§ **The task**:
Wherever a line in the data below holds "picture", copy that line.

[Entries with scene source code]
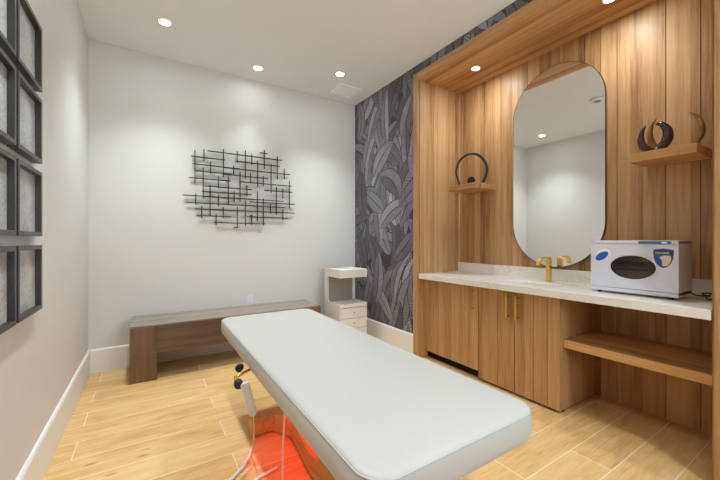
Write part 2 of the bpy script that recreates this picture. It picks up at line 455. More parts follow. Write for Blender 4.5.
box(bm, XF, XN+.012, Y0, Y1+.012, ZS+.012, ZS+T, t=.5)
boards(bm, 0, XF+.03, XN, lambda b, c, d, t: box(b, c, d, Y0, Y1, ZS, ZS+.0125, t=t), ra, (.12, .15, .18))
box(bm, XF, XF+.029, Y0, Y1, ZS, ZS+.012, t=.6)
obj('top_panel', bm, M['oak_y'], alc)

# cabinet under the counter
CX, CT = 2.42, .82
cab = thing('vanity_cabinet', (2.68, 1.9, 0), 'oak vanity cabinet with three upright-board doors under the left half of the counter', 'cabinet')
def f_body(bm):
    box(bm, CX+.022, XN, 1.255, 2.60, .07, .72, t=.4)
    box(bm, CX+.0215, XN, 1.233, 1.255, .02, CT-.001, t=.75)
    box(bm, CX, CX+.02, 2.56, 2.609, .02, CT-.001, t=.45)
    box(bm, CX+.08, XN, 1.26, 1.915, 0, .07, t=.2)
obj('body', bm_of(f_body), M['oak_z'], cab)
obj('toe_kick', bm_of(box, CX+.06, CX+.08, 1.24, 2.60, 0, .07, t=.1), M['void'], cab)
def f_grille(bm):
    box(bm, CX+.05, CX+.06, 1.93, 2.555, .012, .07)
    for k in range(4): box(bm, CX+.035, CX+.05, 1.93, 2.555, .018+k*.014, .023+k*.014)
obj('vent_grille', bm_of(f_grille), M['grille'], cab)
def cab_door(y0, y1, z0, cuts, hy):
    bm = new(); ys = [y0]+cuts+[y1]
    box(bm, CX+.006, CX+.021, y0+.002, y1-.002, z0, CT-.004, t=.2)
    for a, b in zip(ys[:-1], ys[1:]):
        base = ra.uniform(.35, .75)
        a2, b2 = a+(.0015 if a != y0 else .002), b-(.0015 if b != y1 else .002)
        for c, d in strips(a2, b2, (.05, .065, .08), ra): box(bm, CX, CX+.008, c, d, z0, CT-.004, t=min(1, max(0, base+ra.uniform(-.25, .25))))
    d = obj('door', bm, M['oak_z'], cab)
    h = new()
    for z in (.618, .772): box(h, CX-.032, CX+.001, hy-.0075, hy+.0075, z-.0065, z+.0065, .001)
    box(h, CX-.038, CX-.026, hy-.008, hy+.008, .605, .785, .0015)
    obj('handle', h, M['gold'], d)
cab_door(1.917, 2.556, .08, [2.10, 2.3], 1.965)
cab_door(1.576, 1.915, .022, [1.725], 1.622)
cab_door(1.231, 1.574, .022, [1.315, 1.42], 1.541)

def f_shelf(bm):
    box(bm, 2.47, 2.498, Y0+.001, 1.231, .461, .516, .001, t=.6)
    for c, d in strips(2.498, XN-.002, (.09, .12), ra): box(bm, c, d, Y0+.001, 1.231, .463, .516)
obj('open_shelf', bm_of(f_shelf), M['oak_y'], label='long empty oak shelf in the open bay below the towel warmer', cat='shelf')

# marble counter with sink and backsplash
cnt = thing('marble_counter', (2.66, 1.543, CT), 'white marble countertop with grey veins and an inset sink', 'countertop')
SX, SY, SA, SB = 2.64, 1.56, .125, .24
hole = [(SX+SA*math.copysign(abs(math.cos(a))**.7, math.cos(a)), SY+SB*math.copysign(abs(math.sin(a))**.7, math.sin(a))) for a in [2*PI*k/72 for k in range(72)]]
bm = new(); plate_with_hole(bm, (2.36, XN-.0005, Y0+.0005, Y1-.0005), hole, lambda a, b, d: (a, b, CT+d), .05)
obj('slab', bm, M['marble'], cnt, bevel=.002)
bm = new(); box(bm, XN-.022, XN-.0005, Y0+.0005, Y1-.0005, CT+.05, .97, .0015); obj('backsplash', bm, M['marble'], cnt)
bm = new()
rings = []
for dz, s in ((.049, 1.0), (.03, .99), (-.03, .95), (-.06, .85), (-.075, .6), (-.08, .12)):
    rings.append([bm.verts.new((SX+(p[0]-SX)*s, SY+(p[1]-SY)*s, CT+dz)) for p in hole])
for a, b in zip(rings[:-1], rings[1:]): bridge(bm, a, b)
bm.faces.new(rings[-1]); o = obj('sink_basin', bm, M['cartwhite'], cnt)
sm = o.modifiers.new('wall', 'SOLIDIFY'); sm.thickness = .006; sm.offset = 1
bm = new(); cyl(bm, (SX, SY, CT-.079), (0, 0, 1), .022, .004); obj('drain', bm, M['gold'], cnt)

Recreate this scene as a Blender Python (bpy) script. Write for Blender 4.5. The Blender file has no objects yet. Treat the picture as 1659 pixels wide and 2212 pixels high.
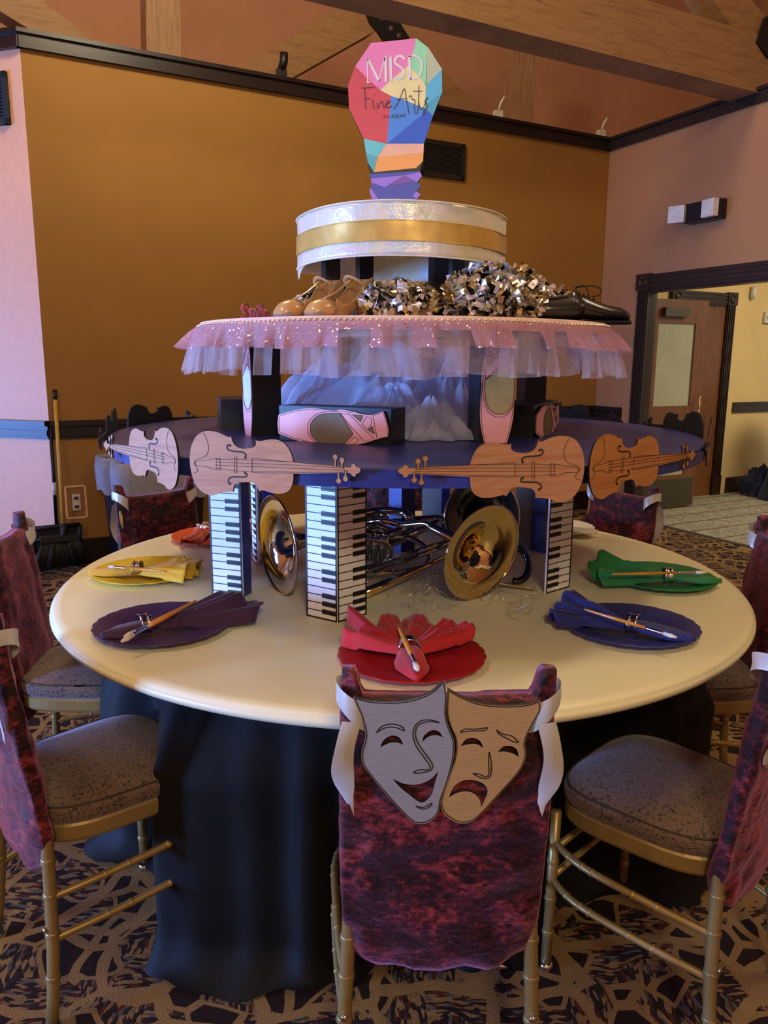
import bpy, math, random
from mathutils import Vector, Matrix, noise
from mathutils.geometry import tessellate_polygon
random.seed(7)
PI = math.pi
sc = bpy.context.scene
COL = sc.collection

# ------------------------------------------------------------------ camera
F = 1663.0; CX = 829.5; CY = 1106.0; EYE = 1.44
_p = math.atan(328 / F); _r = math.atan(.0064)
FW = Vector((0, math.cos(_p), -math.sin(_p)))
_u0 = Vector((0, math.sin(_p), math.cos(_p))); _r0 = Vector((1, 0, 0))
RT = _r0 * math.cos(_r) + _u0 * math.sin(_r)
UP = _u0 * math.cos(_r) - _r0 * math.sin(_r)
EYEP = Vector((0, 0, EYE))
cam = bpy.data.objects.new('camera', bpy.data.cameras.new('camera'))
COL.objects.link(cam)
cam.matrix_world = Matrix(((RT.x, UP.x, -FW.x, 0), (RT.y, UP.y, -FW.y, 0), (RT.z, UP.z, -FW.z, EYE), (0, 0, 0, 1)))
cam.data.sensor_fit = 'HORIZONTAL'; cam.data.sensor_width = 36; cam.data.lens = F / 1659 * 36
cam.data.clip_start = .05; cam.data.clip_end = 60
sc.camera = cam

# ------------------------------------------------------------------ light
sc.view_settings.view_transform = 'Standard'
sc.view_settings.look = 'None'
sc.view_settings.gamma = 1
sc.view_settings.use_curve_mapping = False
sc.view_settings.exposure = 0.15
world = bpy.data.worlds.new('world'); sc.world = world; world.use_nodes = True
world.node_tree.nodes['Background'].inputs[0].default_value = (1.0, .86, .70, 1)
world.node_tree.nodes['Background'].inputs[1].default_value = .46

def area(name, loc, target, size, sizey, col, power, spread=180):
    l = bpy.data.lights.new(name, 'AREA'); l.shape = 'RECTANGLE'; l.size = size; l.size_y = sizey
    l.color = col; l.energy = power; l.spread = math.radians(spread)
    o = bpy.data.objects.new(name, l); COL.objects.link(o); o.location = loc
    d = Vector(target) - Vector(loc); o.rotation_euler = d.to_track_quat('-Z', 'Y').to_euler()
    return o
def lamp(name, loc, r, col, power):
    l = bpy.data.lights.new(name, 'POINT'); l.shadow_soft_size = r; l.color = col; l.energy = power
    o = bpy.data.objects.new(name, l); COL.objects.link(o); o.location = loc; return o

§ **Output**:
Write part 2 of the bpy script that recreates this picture. It picks up at line 455. More parts follow. Write for Blender 4.5.
Recreate this scene as a Blender Python (bpy) script. Write for Blender 4.5. The Blender file has no objects yet. Treat the picture as 1659 pixels wide and 2212 pixels high.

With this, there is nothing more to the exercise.